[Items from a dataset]

________________

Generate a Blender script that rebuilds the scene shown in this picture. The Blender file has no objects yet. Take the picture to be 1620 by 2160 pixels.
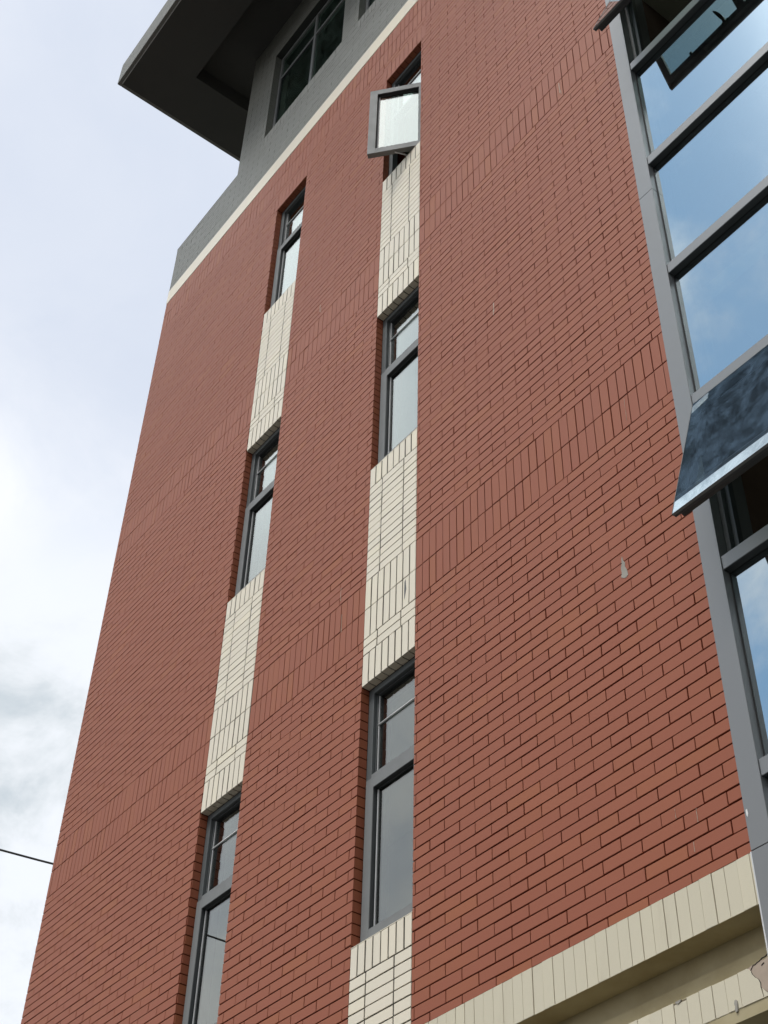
import bpy, math, random
from mathutils import Matrix, Vector
random.seed(7)
scene = bpy.context.scene

# ------------------------------------------------------------------ camera
R = ((0.60374391, 0.79684467, 0.02306214),
     (-0.5368194, 0.42777774, -0.72720776),
     (-0.5893371, 0.42666705, 0.68602989))
CAM = (5.57481538, -4.30616672, -5.50431395)
cam_data = bpy.data.cameras.new('camera')
cam = bpy.data.objects.new('camera', cam_data)
scene.collection.objects.link(cam)
cam_data.sensor_fit = 'VERTICAL'
cam_data.sensor_height = 24.0
cam_data.sensor_width = 18.0
cam_data.lens = 3018.48 / 2160 * 24.0
cam_data.clip_start = 0.05
cam_data.clip_end = 3000
cam.matrix_world = Matrix(((R[0][0], -R[1][0], -R[2][0], CAM[0]),
                           (R[0][1], -R[1][1], -R[2][1], CAM[1]),
                           (R[0][2], -R[1][2], -R[2][2], CAM[2]),
                           (0, 0, 0, 1)))
scene.camera = cam
scene.render.resolution_x, scene.render.resolution_y = 768, 1024
scene.view_settings.view_transform = 'Standard'
scene.view_settings.look = 'None'
scene.view_settings.gamma = 1
scene.view_settings.exposure = 0.15

# ------------------------------------------------------------------ node helper
class NT:
    def __init__(s, tree):
        s.t = tree; s.n = tree.nodes; s.l = tree.links; s.n.clear()
    def node(s, typ, **kw):
        n = s.n.new(typ)
        for k, v in kw.items():
            setattr(n, k, v)
        return n
    def put(s, sock, v):
        if isinstance(v, bpy.types.NodeSocket): s.l.new(v, sock)
        elif v is not None: sock.default_value = v
    def math(s, op, a, b=None, c=None, clamp=False):
        n = s.node('ShaderNodeMath', operation=op, use_clamp=clamp)
        for i, v in enumerate((a, b, c)):
            if v is not None: s.put(n.inputs[i], v)
        return n.outputs[0]
    def vmath(s, op, a, b=None, out=0):
        n = s.node('ShaderNodeVectorMath', operation=op)
        s.put(n.inputs[0], a)
        if b is not None: s.put(n.inputs[1], b)
        return n.outputs[out]
    def noise(s, vec, scale, detail=4, rough=.5, dist=0.0, out=0):
        n = s.node('ShaderNodeTexNoise')
        s.put(n.inputs['Vector'], vec); n.inputs['Scale'].default_value = scale
        n.inputs['Detail'].default_value = detail; n.inputs['Roughness'].default_value = rough
        n.inputs['Distortion'].default_value = dist
        return n.outputs[out]
    def maprange(s, v, a, b, c=0.0, d=1.0, smooth=True):
        n = s.node('ShaderNodeMapRange')
        if smooth: n.interpolation_type = 'SMOOTHSTEP'
        for i, x in enumerate((v, a, b, c, d)): s.put(n.inputs[i], x)
        return n.outputs[0]
    def mix(s, f, a, b, blend='MIX'):
        n = s.node('ShaderNodeMix', data_type='RGBA', blend_type=blend)
        s.put(n.inputs[0], f); s.put(n.inputs[6], a); s.put(n.inputs[7], b)
        return n.outputs[2]

def rgb(r, g, b): return (r, g, b, 1.0)

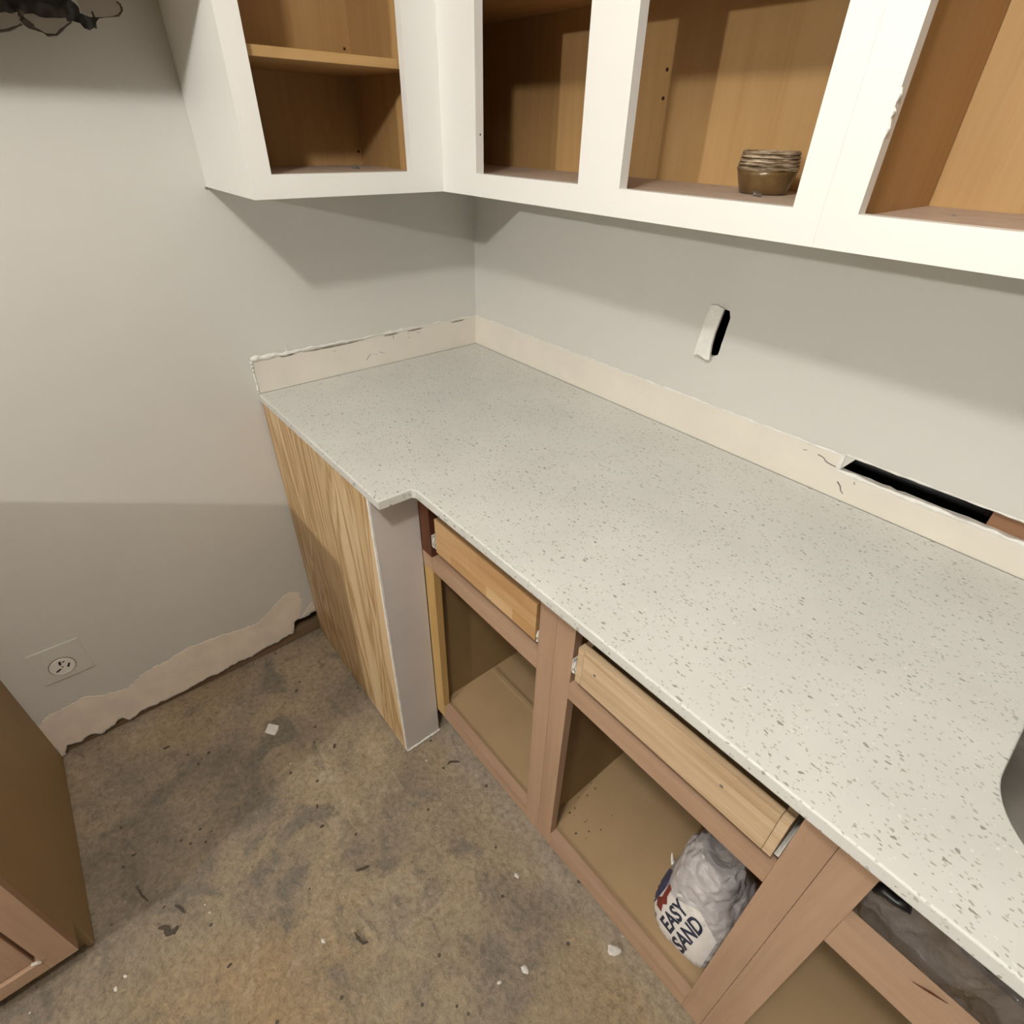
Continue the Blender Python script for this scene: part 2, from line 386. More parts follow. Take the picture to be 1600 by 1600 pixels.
# dark torn gap under the bead
for s0, s1 in ((0.10, 0.16), (0.19, 0.44), (0.53, 0.60), (0.64, 0.72), (0.86, 0.94)):
    g = [(-0.724 + 0.722 * (s0 + (s1 - s0) * k / 14), 0) for k in range(15)]
    gp = [(a, ZC + HB - 0.0075 + 0.001 * nz(7, k, 0.5)) for k, (a, _) in enumerate(g)]
    caulk_strip('torn_paper', tl, lambda a, b, d: (d, a, b), gp, lambda i: 0.0085 * max(0.15, math.sin(math.pi * (i + 0.4) / 15)) * (1 + 0.6 * nz(8, i, 0.8)), lambda i: 0.0026, 3, TORN)
# bead down the band's outer end and the thin drip above
bm = bmesh.new()
add_tube(bm, [(0.002, -0.7235 + 0.002 * nz(9, i, 0.6), ZC + 0.002 + 0.0875 * i / 12) for i in range(13)], 0.0028, 7, lambda i, n: 0.0022 + 0.0018 * abs(nz(10, i, 0.9)) + (0.0025 if i > 9 else 0))
obj('caulk_bead', bm, CAULK, tl)
bm = bmesh.new()
add_tube(bm, [(0.0012, -0.628 + 0.002 * nz(12, i, 0.4), 1.006 + 0.034 * i / 8) for i in range(9)], 0.002, 6, lambda i, n: 0.0022 * (1 - i / n) + 0.0004)
obj('caulk_drip', bm, CAULK, tl)
prr = [(0.003 + 1.19 * i / N, ZC + HB + 0.0005 - 0.004 * i / N + 0.0012 * nz(21, i, 0.3)) for i in range(N + 1)]
caulk_strip('caulk_bead', tr, lambda a, b, d: (a, -d, b), prr, lambda i: max(0.001, 0.0042 * (0.8 + 0.5 * i / N) * (1 + 1.0 * nz(23, i))), lambda i: max(0.0012, 0.0035 * (1 + 0.8 * nz(24, i))), 2)
ps = [(1.19 + 0.43 * i / 70, 0.9705 + 0.0015 * nz(31, i)) for i in range(71)]
caulk_strip('torn_paper', tr, lambda a, b, d: (a, -d, b), ps, lambda i: max(0.0015, 0.0085 * (1 + 0.8 * nz(33, i, 0.25))), lambda i: max(0.002, 0.0035 * (1 + 0.6 * nz(34, i))), 2)
ps = [(1.195 + 0.42 * i / 60, 1.0075 + 0.001 * nz(36, i)) for i in range(61)]
caulk_strip('torn_paper', tr, lambda a, b, d: (a, -d, b), ps, lambda i: max(0.001, 0.004 * (1 + 1.0 * nz(37, i, 0.22))), lambda i: max(0.001, 0.002 * (1 + 0.8 * nz(38, i))), 2)
bm = bmesh.new(); add_box(bm, 1.186, 1.1945, -0.005, 0.004, 0.976, 1.006, 0.001)
obj('plaster_lump', bm, CAULK, tr)
SCR = plain('scuff_grey', (0.20, 0.17, 0.14), 0.8)
def scratch(parent, to3, pts, r=0.0009):
    bm = bmesh.new()
    add_tube(bm, [to3(a, b, 0.0024) for a, b in pts], r, 6, lambda i, n: r * (0.6 + 0.8 * abs(nz(41, i * 1.3 + pts[0][0] * 50))))
    obj('scuff', bm, SCR, parent)
R3 = lambda a, b, d: (a, -d, b); L3 = lambda a, b, d: (d, a, b)
scratch(tr, R3, [(1.146, 0.988), (1.158, 0.986), (1.165, 0.980), (1.176, 0.978), (1.19, 0.977)], 0.0012)
scratch(tr, R3, [(1.198, 0.95), (1.206, 0.943), (1.210, 0.934), (1.216, 0.930)], 0.0013)
scratch(tr, R3, [(1.226, 0.962), (1.228, 0.957)]); scratch(tr, R3, [(1.116, 0.986), (1.124, 0.988)], 0.0007)
for q in ([(-0.31, 1.003), (-0.309, 0.985)], [(-0.26, 0.992), (-0.255, 0.992)], [(-0.228, 0.989), (-0.215, 0.988)], [(-0.405, 0.94), (-0.39, 0.955)], [(-0.375, 0.952), (-0.37, 0.95)], [(-0.36, 0.955), (-0.345, 0.949)], [(-0.5, 0.986), (-0.495, 0.985)], [(-0.26, 0.979), (-0.252, 0.979)]):
    scratch(tl, L3, q, 0.0008)

# ------------------------------------------------------------------ countertop
SKX0, SKX1, SKY0, SKY1, SKR = 1.5905, 2.22, -0.535, -0.10, 0.105
def rrect(x0, x1, y0, y1, r, n=14):
    out = []
    for cx, cy, a0 in ((x1 - r, y1 - r, 0), (x0 + r, y1 - r, 90), (x0 + r, y0 + r, 180), (x1 - r, y0 + r, 270)):
        for k in range(n + 1):
            a = math.radians(a0 + 90 * k / n); out.append((cx + r * math.cos(a), cy + r * math.sin(a)))
    return out
bm = bmesh.new()
hole_sk = rrect(SKX0, SKX1, SKY0, SKY1, SKR)
cut = [(0.0012, -0.0024), (2.35, -0.0024), (2.35, -0.647), (0.665, -0.647), (0.658, -0.652), (0.658, -0.7253), (0.0012, -0.7253)]
def inset(loop, d):
    n = len(loop); out = []; area = sum(loop[i][0] * loop[(i + 1) % n][1] - loop[(i + 1) % n][0] * loop[i][1] for i in range(n))
    sg = 1 if area > 0 else -1
    for i in range(n):
        p0, p1, p2 = Vector(loop[i - 1]), Vector(loop[i]), Vector(loop[(i + 1) % n])
        d1 = (p1 - p0).normalized(); d2 = (p2 - p1).normalized()
        n1 = Vector((-d1.y, d1.x)) * sg; n2 = Vector((-d2.y, d2.x)) * sg
        m = (n1 + n2); m = m / max(1e-6, m.dot(n1)); q = p1 + m * d; out.append((q.x, q.y))
    return out
def slab(bm, outer, hole, z0, z1, r=0.003, seg=3):
    """slab with a hole and rounded top and bottom arrises"""
    prof = [(r * (1 - math.sin(math.pi / 2 * k / seg)), z0 + r * (1 - math.cos(math.pi / 2 * k / seg))) for k in range(seg + 1)]
    prof = prof + [(o_, z0 + z1 - z) for o_, z in prof[::-1]]
    ends = {}
    for loop, sgn in ((outer, 1), (hole, -1)):
        rings = [[bm.verts.new((x, y, z)) for x, y in inset(loop, o_ * sgn)] for o_, z in prof]
        for a, b in zip(rings, rings[1:]):
            n = len(a)
            for k in range(n): bm.faces.new((a[k], a[(k + 1) % n], b[(k + 1) % n], b[k]))
        ends.setdefault(0, []).append(rings[0]); ends.setdefault(1, []).append(rings[-1])
    for e in (0, 1):
        vs = [v_ for l in ends[e] for v_ in l]
        for tr in tessellate_polygon([[Vector((v_.co.x, v_.co.y, 0)) for v_ in l] for l in ends[e]]):
            bm.faces.new([vs[i] for i in tr])
slab(bm, cut, hole_sk, ZC - TH, ZC)
ct = obj('countertop', bm, QUARTZ); base_at(ct, (1.0, -0.35, ZC - TH))
tag(ct, 'white speckled quartz countertop with a stepped corner, running along the right wall', 'countertop')

# undermount sink
sk = thing('sink', 'stainless undermount sink seen through the cutout at the right edge', 'sink', (1.9, -0.32, 0.70))
bm = bmesh.new(); prof = []
zt = ZC - TH
levels = [(0.016, zt - 0.0006), (-0.004, zt - 0.0006), (-0.006, zt - 0.01), (-0.008, zt - 0.12), (-0.014, zt - 0.155), (-0.03, zt - 0.172), (-0.06, zt - 0.178)]
rings = [[bm.verts.new((x, y, z)) for x, y in rrect(SKX0 - o_, SKX1 + o_, SKY0 - o_, SKY1 + o_, SKR + o_, 10)] for o_, z in levels]
for a, b in zip(rings, rings[1:]):
    n = len(a)
    for k in range(n): bm.faces.new((a[k], a[(k + 1) % n], b[(k + 1) % n], b[k]))
bm.faces.new(rings[-1])
obj('bowl', bm, STEEL, sk, True)
bm = bmesh.new()
levels = [(0.0, zt - 0.003), (-0.004, zt - 0.02), (-0.004, zt - 0.14), (-0.012, zt - 0.178), (-0.05, zt - 0.183)]
rings = [[bm.verts.new((x, y, z)) for x, y in rrect(SKX0 - o_ - .003, SKX1 + o_ + .003, SKY0 - o_ - .003, SKY1 + o_ + .003, SKR + o_, 10)] for o_, z in levels]
for a, b in zip(rings, rings[1:]):
    n = len(a)
    for k in range(n): bm.faces.new((a[k], a[(k + 1) % n], b[(k + 1) % n], b[k]))
bm.faces.new(rings[-1])
obj('undercoat', bm, UNDERCOAT, sk, True)

# ------------------------------------------------------------------ plywood end panel and post
pp = thing('plywood_panel', 'tall bare plywood sheet with wavy grain closing the counter end', 'plywood', (0.3, -0.717, 0))
bm = bmesh.new()
add_plate(bm, lambda a, b, d: (a, -d, b), [(0.0075, 0.006), (0.5985, 0.001), (0.5985, 0.8905), (0.0075, 0.8905)], [], 0.7115, 0.7235)
obj('face_sheet', bm, PLY, pp)
po_ = thing('end_post', 'grey primed drywall post between plywood sheet and drawer', 'post', (0.58, -0.66, 0))
box('post_body', POSTP, po_, 0.60, 0.607, -0.7195, -0.6115, 0.003, 0.8915, 0.001)
box('framing', GYPSUM, po_, 0.40, 0.5995, -0.7105, -0.62, 0.003, 0.8915, 0)
bm = bmesh.new()
ed = ragged((0.6000, 0.004), (0.6000, 0.8915), 60, 0.0012, 5, 60)
add_plate(bm, lambda a, b, d: (a, -d, b), [(0.6075, 0.003)] + ed + [(0.6000, 0.8915), (0.6075, 0.8915)], [], 0.7197, 0.7242)
obj('corner_edge', bm, RAWEDGE, po_)
bm = bmesh.new()
add_tube(bm, [(0.6085 + 0.002 * nz(51, i), -0.722 + 0.112 * i / 20, 0.0035) for i in range(21)], 0.003, 6, lambda i, n: 0.002 + 0.003 * abs(nz(52, i, 0.7)))
obj('caulk_bead', bm, CAULK, po_)

# ------------------------------------------------------------------ base cabinets under the counter
YF = -0.61; FT = 0.019; ZB = 0.106; ZT = ZC - TH - 0.0008; FL = 0.152; MR0, MR1 = 0.667, 0.709
def base_cabinet(x0, x1, ls, rs, label, drawers=True, mid=(MR0, MR1), lstile=ALDER[2]):
    c = thing('base_cabinet', label, 'cabinet', ((x0 + x1) / 2, -0.31, 0.0))
    yb = YF + FT
    box('stile', ALDER[2] if not drawers else lstile, c, x0, x0 + ls, YF, yb, ZB, ZT)
    box('stile', ALDER[2], c, x1 - rs, x1, YF, yb, ZB, ZT)
    box('rail', ALDER[0], c, x0 + ls + 0.0002, x1 - rs - 0.0002, YF, yb, ZB, FL + 0.006)
    box('rail', ALDER[0], c, x0 + ls + 0.0002, x1 - rs - 0.0002, YF, yb, mid[0], mid[1])
    bm = bmesh.new(); add_plate(bm, lambda a, b, d: (d, a, b), [(-0.545, 0.0), (-0.012, 0.0), (-0.012, ZT), (yb + 0.0004, ZT), (yb + 0.0004, ZB), (-0.545, ZB)], [], x0 + 0.001, x0 + 0.0135); obj('side_panel', bm, MDFSHADE, c)
    bm = bmesh.new(); add_plate(bm, lambda a, b, d: (d, a, b), [(-0.545, 0.0), (-0.012, 0.0), (-0.012, ZT), (yb + 0.0004, ZT), (yb + 0.0004, ZB), (-0.545, ZB)], [], x1 - 0.0135, x1 - 0.001); obj('side_panel', bm, MDFSHADE, c)
    box('bottom_panel', MDF, c, x0 + 0.0138, x1 - 0.0138, yb + 0.0004, -0.019, FL - 0.012, FL, 0)
    box('back_panel', MDFSHADE, c, x0 + 0.0138, x1 - 0.0138, -0.0185, -0.0125, 0.02, ZT, 0)
    box('toe_kick', SIDEBROWN, c, x0 + 0.0138, x1 - 0.0138, -0.545, -0.533, 0.0, FL - 0.0125, 0)
    return c
ca_ = base_cabinet(0.6075, 1.045, 0.0385, 0.042, 'base cabinet with laminated drawer front, its empty compartment next to the grey post', lstile=YELLOWP)
cb_ = base_cabinet(1.0455, 1.508, 0.042, 0.040, 'base cabinet with slightly open pale pine drawer and a sack inside')
cc_ = base_cabinet(1.5085, 2.35, 0.0435, 0.042, 'sink base cabinet at bottom right with open false-front gap and clear plastic inside', False, (0.667, 0.733))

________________

Please repeat exactly the data above from its first line to the line that contains "scene.view_settings.exposure = 0.15", inclusive, and leave every picture out.

Generate a Blender script that rebuilds the scene shown in this picture. The Blender file has no objects yet. Take the picture to be 1620 by 2160 pixels.
import bpy, math, random
from mathutils import Matrix, Vector
random.seed(7)
scene = bpy.context.scene

# ------------------------------------------------------------------ camera
R = ((0.60374391, 0.79684467, 0.02306214),
     (-0.5368194, 0.42777774, -0.72720776),
     (-0.5893371, 0.42666705, 0.68602989))
CAM = (5.57481538, -4.30616672, -5.50431395)
cam_data = bpy.data.cameras.new('camera')
cam = bpy.data.objects.new('camera', cam_data)
scene.collection.objects.link(cam)
cam_data.sensor_fit = 'VERTICAL'
cam_data.sensor_height = 24.0
cam_data.sensor_width = 18.0
cam_data.lens = 3018.48 / 2160 * 24.0
cam_data.clip_start = 0.05
cam_data.clip_end = 3000
cam.matrix_world = Matrix(((R[0][0], -R[1][0], -R[2][0], CAM[0]),
                           (R[0][1], -R[1][1], -R[2][1], CAM[1]),
                           (R[0][2], -R[1][2], -R[2][2], CAM[2]),
                           (0, 0, 0, 1)))
scene.camera = cam
scene.render.resolution_x, scene.render.resolution_y = 768, 1024
scene.view_settings.view_transform = 'Standard'
scene.view_settings.look = 'None'
scene.view_settings.gamma = 1
scene.view_settings.exposure = 0.15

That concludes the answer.